1791. Thomas Wedgwood commenced experiments with a solution of nitrate of silver spread upon paper and white leather, and obtained impressions of semi-transparent objects and cast shadows. Sir Humphry Davy joined him later.

1797. Nitrate of silver on silk by Fulhame.

1799. Hyposulphite of soda discovered by M. Chaussier.

1800. John William Ritter, of Samitz, in Silesia, observed that chloride of silver blackened beyond the violet end of the spectrum, thus discovering the action of the ultra violet ray.

1801. Potassium discovered by Sir Humphry Davy.

1802. Examples of Heliotypes, by Wedgwood and Davy, exhibited at the Royal Institution, and process published.

1803. Palladium discovered in platinum by Dr. Wollaston.

1808. Strontium obtained from carbonate of strontia by Sir Humphry Davy.

1812. Iodine discovered by M. D. Curtois, of Paris.

– Nitrate of silver and albumen employed by D. Fischer.

1813. Ditto investigated by M. Clement.

1814. Joseph Nicéphore de Niépce commenced experiments with the hope of securing the pictures as seen in the camera-obscura.

– Iodide of silver made by Sir H. Davy.

1819. Sir John Herschel published the fact that hyposulphite of soda dissolved chloride and other salts of silver.
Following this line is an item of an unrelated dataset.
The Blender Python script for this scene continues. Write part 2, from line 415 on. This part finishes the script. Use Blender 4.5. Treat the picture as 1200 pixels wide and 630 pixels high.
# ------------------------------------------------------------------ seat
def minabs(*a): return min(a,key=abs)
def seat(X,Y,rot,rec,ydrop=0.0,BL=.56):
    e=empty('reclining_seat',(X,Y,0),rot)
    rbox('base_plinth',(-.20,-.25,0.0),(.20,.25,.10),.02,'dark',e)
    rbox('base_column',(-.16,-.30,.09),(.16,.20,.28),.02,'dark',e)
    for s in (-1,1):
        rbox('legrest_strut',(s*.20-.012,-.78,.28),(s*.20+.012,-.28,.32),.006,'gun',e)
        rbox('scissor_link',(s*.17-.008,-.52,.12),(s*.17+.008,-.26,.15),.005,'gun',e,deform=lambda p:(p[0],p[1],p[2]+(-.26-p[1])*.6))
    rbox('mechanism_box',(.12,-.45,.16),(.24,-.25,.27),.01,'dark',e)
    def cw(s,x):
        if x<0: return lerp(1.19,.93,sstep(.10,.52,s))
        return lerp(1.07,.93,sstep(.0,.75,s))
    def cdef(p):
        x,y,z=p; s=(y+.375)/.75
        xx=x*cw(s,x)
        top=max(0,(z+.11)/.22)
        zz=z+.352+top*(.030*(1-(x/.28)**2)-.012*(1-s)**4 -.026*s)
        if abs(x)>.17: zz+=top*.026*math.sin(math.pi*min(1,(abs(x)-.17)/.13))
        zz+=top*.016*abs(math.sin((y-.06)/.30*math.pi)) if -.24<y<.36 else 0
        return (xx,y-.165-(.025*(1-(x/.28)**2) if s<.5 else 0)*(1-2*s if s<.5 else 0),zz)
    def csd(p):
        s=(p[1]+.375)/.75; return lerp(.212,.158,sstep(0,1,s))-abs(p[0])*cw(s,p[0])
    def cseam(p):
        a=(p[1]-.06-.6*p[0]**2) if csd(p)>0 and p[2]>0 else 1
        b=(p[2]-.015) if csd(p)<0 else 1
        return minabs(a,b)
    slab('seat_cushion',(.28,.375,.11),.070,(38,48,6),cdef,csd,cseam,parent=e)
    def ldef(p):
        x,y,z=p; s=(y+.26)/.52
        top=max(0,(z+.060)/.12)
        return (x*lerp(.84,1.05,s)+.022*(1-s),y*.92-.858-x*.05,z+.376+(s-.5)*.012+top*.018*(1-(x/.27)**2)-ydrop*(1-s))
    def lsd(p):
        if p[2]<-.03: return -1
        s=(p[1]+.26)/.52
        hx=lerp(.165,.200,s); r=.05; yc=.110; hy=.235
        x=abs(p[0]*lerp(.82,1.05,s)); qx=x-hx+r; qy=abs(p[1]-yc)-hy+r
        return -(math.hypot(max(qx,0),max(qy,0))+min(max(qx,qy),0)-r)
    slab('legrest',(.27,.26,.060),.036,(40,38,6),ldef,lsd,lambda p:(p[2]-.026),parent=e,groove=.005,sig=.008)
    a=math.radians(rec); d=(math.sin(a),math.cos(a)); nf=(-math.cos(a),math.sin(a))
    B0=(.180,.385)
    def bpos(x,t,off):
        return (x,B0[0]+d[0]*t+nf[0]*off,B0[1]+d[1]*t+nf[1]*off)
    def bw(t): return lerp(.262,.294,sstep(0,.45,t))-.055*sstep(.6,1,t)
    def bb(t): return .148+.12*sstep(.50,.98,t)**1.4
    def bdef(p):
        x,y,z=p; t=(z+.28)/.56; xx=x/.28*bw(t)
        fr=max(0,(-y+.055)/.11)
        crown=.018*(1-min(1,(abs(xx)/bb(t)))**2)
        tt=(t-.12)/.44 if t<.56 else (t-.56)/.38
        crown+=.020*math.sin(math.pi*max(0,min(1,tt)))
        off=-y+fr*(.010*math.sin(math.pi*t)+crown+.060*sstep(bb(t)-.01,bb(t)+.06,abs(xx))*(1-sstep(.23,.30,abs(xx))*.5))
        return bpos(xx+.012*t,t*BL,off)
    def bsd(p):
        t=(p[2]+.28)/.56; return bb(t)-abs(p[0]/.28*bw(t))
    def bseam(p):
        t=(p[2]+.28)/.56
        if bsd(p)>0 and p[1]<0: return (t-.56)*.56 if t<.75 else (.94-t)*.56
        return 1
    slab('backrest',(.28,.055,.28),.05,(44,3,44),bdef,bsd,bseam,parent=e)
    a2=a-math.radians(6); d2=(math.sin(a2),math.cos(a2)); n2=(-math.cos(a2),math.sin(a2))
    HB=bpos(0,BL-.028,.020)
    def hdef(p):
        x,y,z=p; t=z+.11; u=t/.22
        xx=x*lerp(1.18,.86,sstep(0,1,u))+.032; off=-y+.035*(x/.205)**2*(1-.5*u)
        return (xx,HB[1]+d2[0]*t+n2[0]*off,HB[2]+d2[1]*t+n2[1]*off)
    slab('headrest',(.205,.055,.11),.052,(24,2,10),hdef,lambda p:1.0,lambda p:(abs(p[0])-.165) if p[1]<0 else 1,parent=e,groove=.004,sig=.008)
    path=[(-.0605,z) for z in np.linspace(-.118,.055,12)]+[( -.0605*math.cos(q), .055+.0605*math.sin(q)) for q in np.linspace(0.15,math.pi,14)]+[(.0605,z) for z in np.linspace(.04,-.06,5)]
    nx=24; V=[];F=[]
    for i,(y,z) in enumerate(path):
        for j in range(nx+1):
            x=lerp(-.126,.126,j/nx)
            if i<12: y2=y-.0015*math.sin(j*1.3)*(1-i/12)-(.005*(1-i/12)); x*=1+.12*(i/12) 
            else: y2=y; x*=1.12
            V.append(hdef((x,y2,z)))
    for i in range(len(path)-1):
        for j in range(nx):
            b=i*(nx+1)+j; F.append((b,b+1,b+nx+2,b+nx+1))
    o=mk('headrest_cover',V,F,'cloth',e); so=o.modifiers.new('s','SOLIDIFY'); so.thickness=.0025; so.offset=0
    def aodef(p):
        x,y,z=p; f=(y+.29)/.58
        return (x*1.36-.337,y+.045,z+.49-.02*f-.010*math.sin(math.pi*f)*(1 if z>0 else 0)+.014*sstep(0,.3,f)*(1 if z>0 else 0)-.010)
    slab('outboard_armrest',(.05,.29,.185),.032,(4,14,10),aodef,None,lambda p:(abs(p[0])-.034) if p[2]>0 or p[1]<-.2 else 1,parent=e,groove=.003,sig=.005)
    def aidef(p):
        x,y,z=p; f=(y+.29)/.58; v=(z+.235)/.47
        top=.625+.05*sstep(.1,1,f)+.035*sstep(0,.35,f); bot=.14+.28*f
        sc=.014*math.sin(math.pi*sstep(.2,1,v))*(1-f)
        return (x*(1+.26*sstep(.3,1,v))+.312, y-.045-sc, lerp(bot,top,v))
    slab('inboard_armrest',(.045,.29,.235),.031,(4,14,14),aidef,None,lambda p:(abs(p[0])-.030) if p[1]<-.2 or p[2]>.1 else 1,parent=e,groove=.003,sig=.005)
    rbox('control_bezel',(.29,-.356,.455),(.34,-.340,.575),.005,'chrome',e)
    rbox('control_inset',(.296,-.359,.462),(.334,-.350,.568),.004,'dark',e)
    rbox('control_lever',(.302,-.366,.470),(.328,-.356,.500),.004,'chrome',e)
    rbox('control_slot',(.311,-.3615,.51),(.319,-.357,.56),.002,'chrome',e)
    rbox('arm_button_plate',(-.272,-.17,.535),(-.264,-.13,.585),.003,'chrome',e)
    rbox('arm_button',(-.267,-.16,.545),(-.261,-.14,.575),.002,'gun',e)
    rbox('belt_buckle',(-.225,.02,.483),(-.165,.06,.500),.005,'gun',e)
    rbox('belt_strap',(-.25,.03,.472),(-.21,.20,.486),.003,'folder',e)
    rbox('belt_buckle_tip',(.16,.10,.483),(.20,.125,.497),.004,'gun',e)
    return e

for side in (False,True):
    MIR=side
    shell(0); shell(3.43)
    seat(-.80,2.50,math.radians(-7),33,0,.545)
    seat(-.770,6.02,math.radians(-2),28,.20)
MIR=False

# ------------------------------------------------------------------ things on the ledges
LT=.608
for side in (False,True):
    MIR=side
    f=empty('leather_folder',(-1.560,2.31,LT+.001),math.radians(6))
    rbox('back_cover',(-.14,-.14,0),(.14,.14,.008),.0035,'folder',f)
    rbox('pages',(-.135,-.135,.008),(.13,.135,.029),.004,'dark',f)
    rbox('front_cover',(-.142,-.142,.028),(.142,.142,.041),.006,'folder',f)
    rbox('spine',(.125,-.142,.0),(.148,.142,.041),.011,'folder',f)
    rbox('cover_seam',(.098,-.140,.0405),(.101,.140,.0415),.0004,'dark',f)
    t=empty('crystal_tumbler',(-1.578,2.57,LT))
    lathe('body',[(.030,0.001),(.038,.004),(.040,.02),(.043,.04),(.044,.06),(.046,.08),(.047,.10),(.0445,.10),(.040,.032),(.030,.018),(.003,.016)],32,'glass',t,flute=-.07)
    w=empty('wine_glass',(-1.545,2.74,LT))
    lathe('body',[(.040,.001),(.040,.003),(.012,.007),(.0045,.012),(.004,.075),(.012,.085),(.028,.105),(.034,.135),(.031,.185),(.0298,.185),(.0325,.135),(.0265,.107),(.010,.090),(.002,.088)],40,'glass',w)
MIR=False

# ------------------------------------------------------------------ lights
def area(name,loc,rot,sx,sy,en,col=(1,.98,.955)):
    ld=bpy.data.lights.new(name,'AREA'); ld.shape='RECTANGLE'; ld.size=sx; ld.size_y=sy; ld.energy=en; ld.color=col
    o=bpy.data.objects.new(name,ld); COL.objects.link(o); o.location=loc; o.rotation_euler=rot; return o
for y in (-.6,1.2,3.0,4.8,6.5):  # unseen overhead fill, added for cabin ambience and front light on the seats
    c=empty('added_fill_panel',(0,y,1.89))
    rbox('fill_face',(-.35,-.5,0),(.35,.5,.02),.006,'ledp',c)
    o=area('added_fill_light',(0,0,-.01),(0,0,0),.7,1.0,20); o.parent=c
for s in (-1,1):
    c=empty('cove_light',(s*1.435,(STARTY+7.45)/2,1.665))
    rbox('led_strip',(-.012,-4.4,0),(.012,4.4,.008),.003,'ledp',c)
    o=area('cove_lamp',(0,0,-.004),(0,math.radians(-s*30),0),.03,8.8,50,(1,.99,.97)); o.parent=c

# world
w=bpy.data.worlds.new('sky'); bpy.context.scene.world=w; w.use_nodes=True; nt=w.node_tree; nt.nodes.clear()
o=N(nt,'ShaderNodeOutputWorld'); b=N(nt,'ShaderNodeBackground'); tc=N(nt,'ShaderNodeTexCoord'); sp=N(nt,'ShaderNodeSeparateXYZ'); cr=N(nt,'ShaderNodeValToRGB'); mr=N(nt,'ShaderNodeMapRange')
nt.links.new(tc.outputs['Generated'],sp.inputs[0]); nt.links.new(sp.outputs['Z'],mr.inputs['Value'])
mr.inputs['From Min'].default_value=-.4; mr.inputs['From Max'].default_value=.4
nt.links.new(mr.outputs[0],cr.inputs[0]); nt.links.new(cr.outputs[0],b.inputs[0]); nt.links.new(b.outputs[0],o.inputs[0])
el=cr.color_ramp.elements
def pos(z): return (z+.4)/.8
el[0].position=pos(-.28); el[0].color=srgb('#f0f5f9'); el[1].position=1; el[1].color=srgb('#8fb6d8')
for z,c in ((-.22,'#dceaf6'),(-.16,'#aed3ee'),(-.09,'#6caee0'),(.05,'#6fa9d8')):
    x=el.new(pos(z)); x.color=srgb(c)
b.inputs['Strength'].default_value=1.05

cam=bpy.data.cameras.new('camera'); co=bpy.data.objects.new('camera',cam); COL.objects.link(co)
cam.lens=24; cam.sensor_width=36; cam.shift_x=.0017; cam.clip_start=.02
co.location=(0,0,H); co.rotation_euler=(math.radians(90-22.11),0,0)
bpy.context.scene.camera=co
1824. Niépce obtained pictures in the camera-obscura upon metal plates coated with asphaltum, or bitumen of Judea.

– L. G. M. Daguerre commenced his researches.

– Permanganate of potash. Fromenkerz.

1826. Bromine discovered in sea-water by M. Balard.

– Bromine of silver made.

1827. Niépce exhibited his pictures in England, and left one or more, now in the British Museum.

1829. Niépce and Daguerre entered into an alliance to pursue their researches mutually.

1832. Evidence of Daguerre employing iodine.

1837. Rev. J. B. Reade, of Clapham, London, obtained a photograph in the solar microscope, and employed tannin as an accelerator and hyposulphite of soda as a fixer for the first time in photography.

1838. Reflecting stereoscope exhibited by Charles Wheatstone.

– Mungo Ponton observed that light altered and hardened bichromate of potash, and produced yellow photographs with that material. This discovery led to the invention of the Autotype, Woodburytype, Collotype, and other methods of photo-mechanical printing.

1839. Daguerre’s success communicated to the Academy of Science, Paris, by M. Arago, January 7th.